Righthander Lucas Sims of Brookwood High in Snellville, Ga. got the start for the Astros. He had a quick first inning, throwing just seven pitches. In his three innings of work he allowed a run on four walks and a hit. He walked the bases loaded in the second inning, but escaped relatively unscathed. A run scored on a wild pitch, but he induced a pop-up and struck out two to get out of the inning. He sat mostly 90-94 with his fastball, but was 89-91at the end of his outing. His curveball sat 75-77 at its best and he also mixed in a low-80s changeup.

Walker Weickel, a righthander at Olympia High in Orlando was the second arm to go for the Rockies. He doesn't have as much velocity as the other arms, but he might be the best bet to remain a starter at the next level given his frame, arsenal and mechanics. He's stands at a very strong 6-foot-6, 200 pounds and offers low-90s fastball and a curveball that is usually 70-71. He was arguably the most efficient of the group, throwing under 40 pitches in three innings. He struck out four while allowing just two hits and a hit batter.

Duane Underwood was the second pitcher for the Astros, working the fourth, fifth and sixth innings. A righthander from Pope High in Marietta, Ga., Underwood has a lean frame at 6-foot-2, 205 pounds. He sat 91-94, touching 95 while mixing in a good changeup in the low 80s and a 69-71 curveball that had good shape, but was inconsistent. He walked three and hit one while striking out one.

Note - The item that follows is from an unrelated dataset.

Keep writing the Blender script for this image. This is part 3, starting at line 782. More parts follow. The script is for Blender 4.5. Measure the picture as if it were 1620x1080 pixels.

"It was great, the environment and all," Underwood said. "All the guys were throwing hard, I just wanted to do my thing out there. With all those great hitters I had to get ahead with my fastball or I was going to have to work backwards with my changeup. I started them mostly with my fastball and came back with my changeup to finish them off."

Underwood also plays the outfield and has been playing a lot this summer, but as gotten used to the grind.

"For the whole month of July, I think I played a game every day," he said. "At the beginning it was hard, but then I got into a rhythm and into the flow of it. I knew when I was going to be in the field and how to prepare myself for pitching."

Carson Fulmer, a righty from All Saints' Academy—just minutes from the event—closed for the Rockies as he worked the final three innings. He sat 92-94 and worked in a hard breaking ball in the high 70s. He struck out three while allowing only one hit.

"It's fun, preparing yourself for this week and letting it loose and not just in velocity in one perspective, but also in pitching," Fulmer said. "I felt good. At first I had the butterflies a little bit. Once the first pitch was let go I felt good and settled in. I wanted to establish my fastball down and in the later innings, once they knew I had a fastball, I wanted to mix in some offspeed."

Clate Schmidt of Allatoona High in Acworth, Ga. was the final arm for the Astros. He gave up two runs on two hits, but struck out two and was helped by a unique 4-3-5 double play to end the game. He sat 91-94 with a 78-81 breaking ball.

The pitchers' pure stuff was impressive, but none of them were completely sharp. After the game I caught up with outfielder Jesse Winker, one of the top hitters in the class and high school teammate to Weickel. He offered his insight on the Astros arms. He went 0-for-3, flying out to left against Sims, center against Underwood, and grounding out to second against Schmidt.

"I know all of them from USA and meeting them in the dorms," he said. "(Sims), he was mid-90s with a good curveball. He was doing his thing that I saw in North Carolina. He had a lot of run today, it was cutting to the outside. That first one, I was looking fastball. It's a game of inches and that time he got me. I look forward to hitting against him again.

"That was my first time I've ever hit against (Underwood). He's got a live arm. The ball just shoots out of his hand. The first pitch he threw me was a curveball and it broke a lot. What he got me out on was a changeup, a good pitch. It fell right off the table.

"That's the second time I've hit against Clate. He's a great kid. He had a ton of movement. He threw me a two-seamer. That's what I grounded out on. I wish I kept my shoulder in, but sometimes that happens. I squared it up, but right at the second baseman. He had a lot of run on his ball."